━━━━━ ITEMS ━━━━━

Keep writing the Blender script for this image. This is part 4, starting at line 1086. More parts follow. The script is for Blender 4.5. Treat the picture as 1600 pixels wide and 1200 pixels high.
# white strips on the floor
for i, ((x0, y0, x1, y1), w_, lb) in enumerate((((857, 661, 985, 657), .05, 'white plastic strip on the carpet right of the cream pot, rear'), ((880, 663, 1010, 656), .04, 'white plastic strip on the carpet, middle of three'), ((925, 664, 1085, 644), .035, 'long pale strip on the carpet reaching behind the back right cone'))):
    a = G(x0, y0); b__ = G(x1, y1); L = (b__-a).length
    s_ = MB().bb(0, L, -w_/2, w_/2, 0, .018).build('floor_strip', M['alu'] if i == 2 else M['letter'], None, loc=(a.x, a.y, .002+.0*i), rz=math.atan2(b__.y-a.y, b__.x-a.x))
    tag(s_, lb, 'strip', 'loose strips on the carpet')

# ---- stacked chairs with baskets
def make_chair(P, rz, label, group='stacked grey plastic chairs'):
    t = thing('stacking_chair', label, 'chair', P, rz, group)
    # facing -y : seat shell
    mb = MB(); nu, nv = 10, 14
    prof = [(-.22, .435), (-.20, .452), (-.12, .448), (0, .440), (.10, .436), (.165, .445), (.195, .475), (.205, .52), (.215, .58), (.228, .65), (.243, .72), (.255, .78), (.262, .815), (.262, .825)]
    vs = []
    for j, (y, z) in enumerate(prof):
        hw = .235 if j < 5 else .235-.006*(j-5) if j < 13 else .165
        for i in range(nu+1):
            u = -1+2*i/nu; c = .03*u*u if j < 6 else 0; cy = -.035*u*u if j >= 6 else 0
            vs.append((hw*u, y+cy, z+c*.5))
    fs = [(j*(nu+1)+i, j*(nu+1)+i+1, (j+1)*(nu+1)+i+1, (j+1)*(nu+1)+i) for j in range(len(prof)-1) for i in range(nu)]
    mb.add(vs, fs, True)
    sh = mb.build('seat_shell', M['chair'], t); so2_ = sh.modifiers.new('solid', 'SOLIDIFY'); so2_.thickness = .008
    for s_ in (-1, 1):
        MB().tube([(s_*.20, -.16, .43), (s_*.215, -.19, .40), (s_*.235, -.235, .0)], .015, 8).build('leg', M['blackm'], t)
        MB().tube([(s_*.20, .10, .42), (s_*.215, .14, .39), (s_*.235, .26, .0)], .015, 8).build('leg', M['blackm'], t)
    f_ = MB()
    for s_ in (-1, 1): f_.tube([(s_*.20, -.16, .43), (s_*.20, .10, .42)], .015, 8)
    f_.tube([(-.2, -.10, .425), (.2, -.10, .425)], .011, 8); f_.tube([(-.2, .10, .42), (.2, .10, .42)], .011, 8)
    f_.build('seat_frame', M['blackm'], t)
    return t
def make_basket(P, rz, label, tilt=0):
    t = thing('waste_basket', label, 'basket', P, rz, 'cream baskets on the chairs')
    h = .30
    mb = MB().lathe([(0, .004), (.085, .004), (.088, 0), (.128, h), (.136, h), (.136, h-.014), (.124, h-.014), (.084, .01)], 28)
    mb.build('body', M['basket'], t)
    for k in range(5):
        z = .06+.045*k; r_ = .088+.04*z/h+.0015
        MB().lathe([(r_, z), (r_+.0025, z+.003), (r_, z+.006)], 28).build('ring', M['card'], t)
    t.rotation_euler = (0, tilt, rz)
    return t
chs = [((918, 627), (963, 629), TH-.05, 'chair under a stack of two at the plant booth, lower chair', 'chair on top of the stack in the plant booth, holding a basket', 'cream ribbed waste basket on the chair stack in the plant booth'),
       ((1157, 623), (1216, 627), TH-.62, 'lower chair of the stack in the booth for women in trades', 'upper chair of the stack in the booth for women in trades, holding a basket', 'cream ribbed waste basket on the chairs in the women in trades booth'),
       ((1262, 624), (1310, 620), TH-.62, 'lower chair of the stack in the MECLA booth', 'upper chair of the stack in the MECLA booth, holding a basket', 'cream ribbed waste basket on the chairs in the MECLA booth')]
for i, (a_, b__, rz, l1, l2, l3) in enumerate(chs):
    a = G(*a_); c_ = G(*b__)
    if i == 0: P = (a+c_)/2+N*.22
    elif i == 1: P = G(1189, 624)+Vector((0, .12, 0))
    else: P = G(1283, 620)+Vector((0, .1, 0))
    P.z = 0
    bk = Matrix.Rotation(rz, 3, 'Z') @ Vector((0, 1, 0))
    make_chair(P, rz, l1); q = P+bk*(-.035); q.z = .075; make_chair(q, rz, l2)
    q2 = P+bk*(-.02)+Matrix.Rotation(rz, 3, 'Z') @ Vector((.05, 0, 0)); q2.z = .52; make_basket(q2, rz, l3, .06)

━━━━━
━━━━━ ITEMS ━━━━━

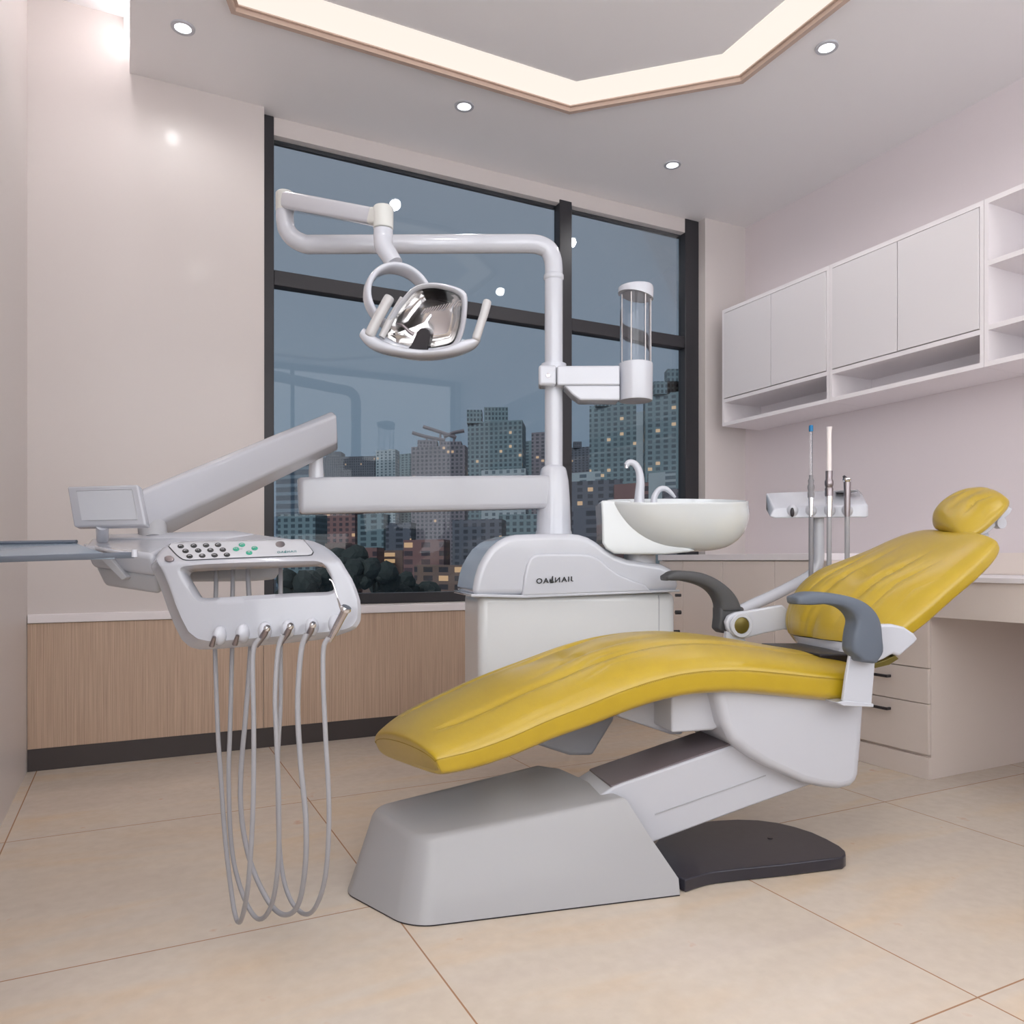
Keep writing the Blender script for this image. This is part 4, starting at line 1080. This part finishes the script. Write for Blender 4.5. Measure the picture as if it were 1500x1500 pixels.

━━━━━

■ **THE PROBLEM**:
Return exactly the lines above from the line that has "1200 pixels high." through the line that has "tag(s_, lb, 'strip', 'loose", inclusive, and nothing else.

■ **ANSWER TO THIS TASK**:
Keep writing the Blender script for this image. This is part 4, starting at line 1086. More parts follow. The script is for Blender 4.5. Treat the picture as 1600 pixels wide and 1200 pixels high.
# white strips on the floor
for i, ((x0, y0, x1, y1), w_, lb) in enumerate((((857, 661, 985, 657), .05, 'white plastic strip on the carpet right of the cream pot, rear'), ((880, 663, 1010, 656), .04, 'white plastic strip on the carpet, middle of three'), ((925, 664, 1085, 644), .035, 'long pale strip on the carpet reaching behind the back right cone'))):
    a = G(x0, y0); b__ = G(x1, y1); L = (b__-a).length
    s_ = MB().bb(0, L, -w_/2, w_/2, 0, .018).build('floor_strip', M['alu'] if i == 2 else M['letter'], None, loc=(a.x, a.y, .002+.0*i), rz=math.atan2(b__.y-a.y, b__.x-a.x))
    tag(s_, lb, 'strip', 'loose strips on the carpet')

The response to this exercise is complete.